The state of South Carolina bore no such burden in Wilson. This was straight up regulation of prescription drug warnings: Either prepare the warnings the way the state wants or pay a giant penalty, whether or not the warnings actually resulted in any harm, deception, or mischief of any kind. Remember how stridently the court differentiated between an enforcement action brought by the state and a civil action brought by a private citizen when it excused the state from proving causation and injury? That tells us that the South Carolina Supreme Court itself considered a claim brought by a consumer as different in nature from a claim brought by the state. Yet, when it came to implied preemption, the court did a 180 and treated claims brought by consumers and the state as the same. Id. at *20 (“[W]e reject [the defendant’s] argument that Wyeth is inapposite because this case involves an enforcement action by the Attorney General.”) We cannot come up with an explanation for this internal contradiction. The court’s holding is all the more problematic when considering that the South Carolina statute includes an exception for regulated activity, which the South Carolina Supreme Court brushed aside, again citing Levine and again explaining that the state could penalize the manufacturer for not doing more. Id. at **13-14. Needless to say, we disagree.

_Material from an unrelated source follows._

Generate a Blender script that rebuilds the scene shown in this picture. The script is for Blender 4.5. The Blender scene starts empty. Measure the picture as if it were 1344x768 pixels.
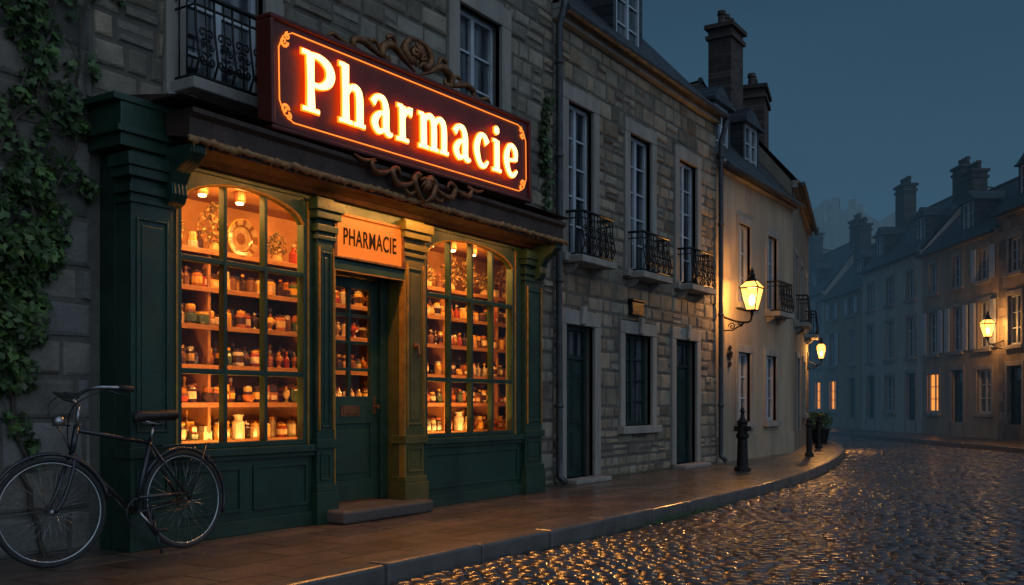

The DDL Claim has its problems too, but we will keep it brief. The claim was based on the 2004 FDA Warning Letter, but we believe that letter and others were inadmissible hearsay. The Arkansas Supreme Court so held in reversing a judgment arising out of these same events and involving the same warning letters, in the case mentioned above. We believe that was the correct result. The South Carolina Supreme Court found otherwise in two sentences, where it ruled that the letters actually benefited the defendant with regards to the statute of limitations. So the defendant gets a little help on limitations, and in return the state gets to show the jury out-of-court statements, by the federal government no less, referring to the defendant’s DHCP letter as “false or misleading” under the FDCA. Other than that Mrs. Lincoln, how was the play?
There are many other issues, but we have gone on long enough. With federal preemption and constitutional issues lurking about, maybe this case still has legs and will make its way to the U.S. Supreme Court. That would be a good fight, one that we will follow with great interest.